Diffido delle nozioni di tattica e di strategia che
derivano da una concezione militare incompatibile con l’umanità che noi
vogliamo opporre alla barbarie. Non è inutile , invece, che tali nozioni siano
superate dal loro deturnamento. Così, per rettificare una formula celebre direi
che l’attacco è la migliore difesa, non sul terreno del nemico ma laddove questi
non ci aspetta, sul terreno della vita che ignora assolutamente perché solo la
morte lo guida.
Praticamente ciò significa che bisogna incessantemente
partire dalla base e tornare alla radice, alla radicalità. Non agiamo per dare
lezioni ma per portare a conoscenza di tutti - al fine di suscitare una
solidarietà internazionale - quali esperienze di auto organizzazione si
abbozzano in Grecia o altrove, per quanto confusamente. Perché mostrare quali
nuove vie si aprano in un mondo ostile alla vita vuol dire spezzare quella disperazione
dei rassegnati che costituisce il miglior sostegno del regime oppressivo - e
per rassegnati intendo anche quelli che non vedono altra soluzione che morire
combattendo quel totalitarismo finanziario che trae proprio dalla distruzione
del vivente i suoi ultimi profitti.
Dare un’udienza internazionale ai progetti locali di una
nuova società vuol dire impedire il loro recupero e il loro annientamento da
parte del vecchio clientelismo politico e sindacale e dal nuovo clientelismo
gauchista che compete con loro. Sta a noi premunire l’esercizio della
democrazia diretta (e anche a questo proposito molte precisazioni s’impongono)

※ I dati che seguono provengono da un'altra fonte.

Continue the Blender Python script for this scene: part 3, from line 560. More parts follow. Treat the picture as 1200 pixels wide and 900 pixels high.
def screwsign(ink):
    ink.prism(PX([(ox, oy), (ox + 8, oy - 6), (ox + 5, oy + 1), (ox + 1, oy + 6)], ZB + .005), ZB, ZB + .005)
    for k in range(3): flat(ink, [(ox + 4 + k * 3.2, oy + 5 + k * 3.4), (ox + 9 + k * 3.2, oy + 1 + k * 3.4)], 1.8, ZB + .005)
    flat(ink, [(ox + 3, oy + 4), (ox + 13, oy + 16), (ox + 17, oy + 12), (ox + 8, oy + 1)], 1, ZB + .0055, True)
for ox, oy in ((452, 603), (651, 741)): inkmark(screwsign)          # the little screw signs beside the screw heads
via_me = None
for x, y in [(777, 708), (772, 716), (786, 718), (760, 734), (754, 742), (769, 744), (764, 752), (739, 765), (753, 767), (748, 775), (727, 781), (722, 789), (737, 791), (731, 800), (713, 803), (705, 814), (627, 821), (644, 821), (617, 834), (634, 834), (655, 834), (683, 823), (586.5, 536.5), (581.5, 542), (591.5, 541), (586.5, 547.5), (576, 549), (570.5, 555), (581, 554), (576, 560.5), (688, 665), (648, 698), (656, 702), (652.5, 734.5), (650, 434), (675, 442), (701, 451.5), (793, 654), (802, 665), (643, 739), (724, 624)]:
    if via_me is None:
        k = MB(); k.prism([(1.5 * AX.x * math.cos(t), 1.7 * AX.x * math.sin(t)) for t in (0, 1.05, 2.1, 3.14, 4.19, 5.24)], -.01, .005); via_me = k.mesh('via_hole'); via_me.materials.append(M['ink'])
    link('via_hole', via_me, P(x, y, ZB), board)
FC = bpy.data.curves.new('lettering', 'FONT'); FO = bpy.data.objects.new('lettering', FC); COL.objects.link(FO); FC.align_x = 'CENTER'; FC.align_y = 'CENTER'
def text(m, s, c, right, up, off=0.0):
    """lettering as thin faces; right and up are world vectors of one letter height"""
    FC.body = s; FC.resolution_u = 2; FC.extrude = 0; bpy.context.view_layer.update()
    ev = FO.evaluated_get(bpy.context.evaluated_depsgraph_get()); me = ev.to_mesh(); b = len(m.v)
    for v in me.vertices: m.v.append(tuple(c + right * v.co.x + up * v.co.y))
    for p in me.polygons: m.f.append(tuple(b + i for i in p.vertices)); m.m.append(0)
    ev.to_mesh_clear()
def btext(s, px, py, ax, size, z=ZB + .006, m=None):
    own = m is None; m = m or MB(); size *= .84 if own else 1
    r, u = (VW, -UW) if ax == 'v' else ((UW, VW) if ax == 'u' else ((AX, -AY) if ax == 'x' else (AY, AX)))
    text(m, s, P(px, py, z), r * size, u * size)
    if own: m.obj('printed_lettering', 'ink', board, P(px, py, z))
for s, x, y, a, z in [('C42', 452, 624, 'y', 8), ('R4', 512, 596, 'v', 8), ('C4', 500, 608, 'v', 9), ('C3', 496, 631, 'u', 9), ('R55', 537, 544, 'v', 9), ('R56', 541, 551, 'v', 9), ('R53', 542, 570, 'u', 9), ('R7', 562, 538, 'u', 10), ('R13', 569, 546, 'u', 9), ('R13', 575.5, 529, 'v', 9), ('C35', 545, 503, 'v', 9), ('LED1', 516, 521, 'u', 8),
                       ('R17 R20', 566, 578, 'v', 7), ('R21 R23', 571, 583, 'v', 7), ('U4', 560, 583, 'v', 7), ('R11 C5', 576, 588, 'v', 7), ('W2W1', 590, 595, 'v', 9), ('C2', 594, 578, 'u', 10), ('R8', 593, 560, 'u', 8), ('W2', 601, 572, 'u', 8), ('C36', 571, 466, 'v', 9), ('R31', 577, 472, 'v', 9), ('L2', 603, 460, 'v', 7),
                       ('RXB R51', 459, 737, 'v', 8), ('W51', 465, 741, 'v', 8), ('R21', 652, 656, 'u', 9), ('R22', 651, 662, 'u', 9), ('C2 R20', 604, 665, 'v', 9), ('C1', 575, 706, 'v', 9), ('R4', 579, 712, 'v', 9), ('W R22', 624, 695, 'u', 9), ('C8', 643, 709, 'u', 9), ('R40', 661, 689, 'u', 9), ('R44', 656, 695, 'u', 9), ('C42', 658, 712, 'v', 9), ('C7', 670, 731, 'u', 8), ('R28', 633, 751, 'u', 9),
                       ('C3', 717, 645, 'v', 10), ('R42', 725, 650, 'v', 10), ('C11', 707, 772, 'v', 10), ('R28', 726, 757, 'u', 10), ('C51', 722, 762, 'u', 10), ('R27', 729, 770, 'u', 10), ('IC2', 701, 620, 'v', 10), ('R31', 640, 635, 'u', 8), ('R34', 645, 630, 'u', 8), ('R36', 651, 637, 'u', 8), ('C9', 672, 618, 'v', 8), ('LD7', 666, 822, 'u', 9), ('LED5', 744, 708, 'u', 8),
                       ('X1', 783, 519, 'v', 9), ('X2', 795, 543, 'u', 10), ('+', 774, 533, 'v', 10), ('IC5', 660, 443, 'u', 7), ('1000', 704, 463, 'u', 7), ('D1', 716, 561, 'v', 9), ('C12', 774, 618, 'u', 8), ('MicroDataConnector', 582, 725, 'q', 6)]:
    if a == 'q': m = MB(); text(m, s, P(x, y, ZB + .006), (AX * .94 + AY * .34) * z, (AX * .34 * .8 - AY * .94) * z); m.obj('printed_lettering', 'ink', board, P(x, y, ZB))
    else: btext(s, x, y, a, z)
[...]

contro i suoi recuperi, come il ricorso al referendum in cui delle folle
manipolate e incretinite da tribuni di qualunque tendenza ricadono alla svelta
nei pregiudizi più ritriti del passato (immaginatevi il possibile risultato di
un referendum sulla pena di morte nell’Europa cosiddetta “illuminata”).

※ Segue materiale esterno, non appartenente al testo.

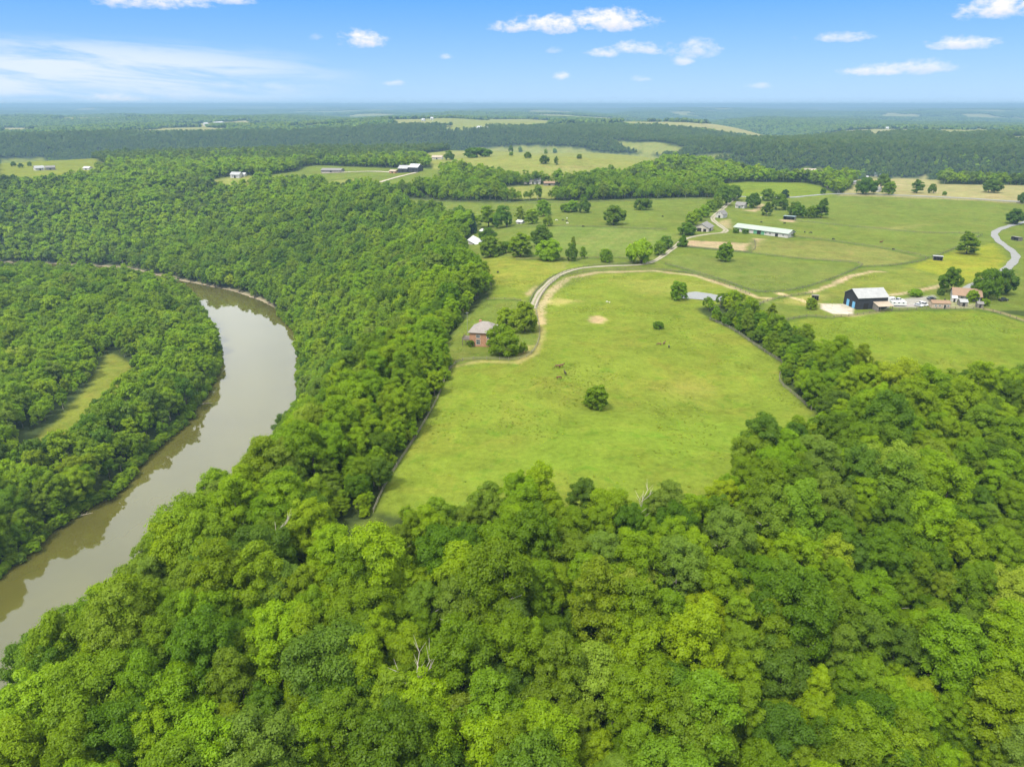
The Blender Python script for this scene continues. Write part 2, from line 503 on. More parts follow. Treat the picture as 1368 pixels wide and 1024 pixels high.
M['paint_white'] = plain('white_car_paint', (0.6, 0.6, 0.6), 0.25, 0.05, 0.6, spec=0.6)
M['paint_silver'] = plain('silver_car_paint', (0.45, 0.46, 0.48), 0.3, 0.06, 0.6, spec=0.6)
M['paint_dark'] = plain('dark_car_paint', (0.03, 0.03, 0.035), 0.3, 0.1, 0.6, spec=0.6)
M['rubber'] = plain('rubber', (0.02, 0.02, 0.02), 0.85, 0.2, 4.0)
M['deck_wood'] = plain('deck_wood', (0.15, 0.12, 0.10), 0.85, 0.35, 1.5, stripe=('x', 0.15, 0.3))
M['bay_coat'] = plain('bay_coat', (0.13, 0.06, 0.03), 0.6, 0.3, 1.5)
M['dark_coat'] = plain('dark_coat', (0.035, 0.025, 0.02), 0.6, 0.3, 1.5)
M['black_coat'] = plain('black_coat', (0.015, 0.014, 0.013), 0.6, 0.3, 1.5)
M['white_coat'] = plain('white_coat', (0.62, 0.60, 0.55), 0.7, 0.15, 1.5)
M['dead_wood'] = plain('dead_wood', (0.42, 0.37, 0.30), 0.9, 0.3, 1.5)
M['steel'] = plain('steel', (0.45, 0.45, 0.46), 0.4, 0.1, 1.0, metal=0.6)

def brick_mat():
    m, t, out = new_mat('red_brick')
    g = t.n('ShaderNodeTexCoord').outputs['Object']
    s = t.n('ShaderNodeSeparateXYZ'); t.set(s.inputs[0], g)
    bk = t.n('ShaderNodeTexBrick')
    t.set(bk.inputs['Vector'], t.comb(t.math('ADD', s.outputs[0], s.outputs[1]), s.outputs[2], 0.0))
    bk.inputs['Color1'].default_value = (0.29, 0.125, 0.06, 1); bk.inputs['Color2'].default_value = (0.36, 0.17, 0.085, 1)
    bk.inputs['Mortar'].default_value = (0.34, 0.26, 0.19, 1)
    bk.inputs['Scale'].default_value = 2.0
    n1 = t.noise(g, 0.6, 4.0)
    k = t.maprange(n1, 0.3, 0.7, 0.85, 1.12)
    b = t.n('ShaderNodeBsdfPrincipled')
    t.set(b.inputs['Base Color'], t.mix(1.0, bk.outputs[0], t.comb(k, k, k), 'MULTIPLY'))
    b.inputs['Roughness'].default_value = 0.9
    t.set(out.inputs[0], b.outputs[0])
    return m
M['brick'] = brick_mat()

def water_mat(name, base, rough, ior):
    m, t, out = new_mat(name)
    g = t.n('ShaderNodeNewGeometry').outputs['Position']
    n1 = t.noise(g, 0.02, 4.0, 0.6)
    n2 = t.noise(g, 0.9, 3.0, 0.6)
    k = t.maprange(n1, 0.3, 0.7, 0.85, 1.12)
    b = t.n('ShaderNodeBsdfPrincipled')
    t.set(b.inputs['Base Color'], t.mix(1.0, base, t.comb(k, k, k), 'MULTIPLY'))
    b.inputs['Roughness'].default_value = rough
    b.inputs['IOR'].default_value = ior
    bp = t.n('ShaderNodeBump'); bp.inputs['Strength'].default_value = 0.03; bp.inputs['Distance'].default_value = 0.03
    t.set(bp.inputs['Height'], n2); t.set(b.inputs['Normal'], bp.outputs[0])
    t.set(out.inputs[0], b.outputs[0])
    return m
M['river'] = water_mat('muddy_river_water', (0.080, 0.075, 0.016), 0.028, 1.8)
M['pond'] = water_mat('pond_water', (0.11, 0.11, 0.09), 0.06, 1.4)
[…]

Il nostro interesse è contemporaneamente individuale e
collettivo. Non si rendono felici gli altri senza preoccuparsi al contempo
della propria felicità e non si fa la propria felicità senza lottare per la
felicità di tutti. Non mi sento militante, mi sento solidale con quanti
desiderano prendere in mano la propria sorte, decidere delle loro condizioni di
vita liberando il loro ambiente dal dominio della merce.
Non s’insisterà mai abbastanza sull’importanza della
gratuità, quest’arma assoluta contro la trasformazione dell’uomo in oggetto
mercantile. Come portare meglio dei colpi a un sistema in cui tutto si paga che
non pagando più?
Come evitare che il progetto di autogestione si rovini
prendendo la forma economica dell’antica Jugoslavia di Tito se non si mette
l’accento sull’autogestione generalizzata, cioè su un’autogestione individuale
e sociale che oltrepassi il settore della produzione e del consumo.
Riappropriarsi delle fabbriche e delle imprese è inseparabile dalla
riappropriazione della vita quotidiana. Essere radicali vuol dire prendere
l’uomo alla radice e la radice dell’uomo è la sua umanità. Questo è il senso
della mia lotta. Non mi si accuserà di presunzione se esprimo il sospetto che
questa lotta sia di un gran numero dei miei simili.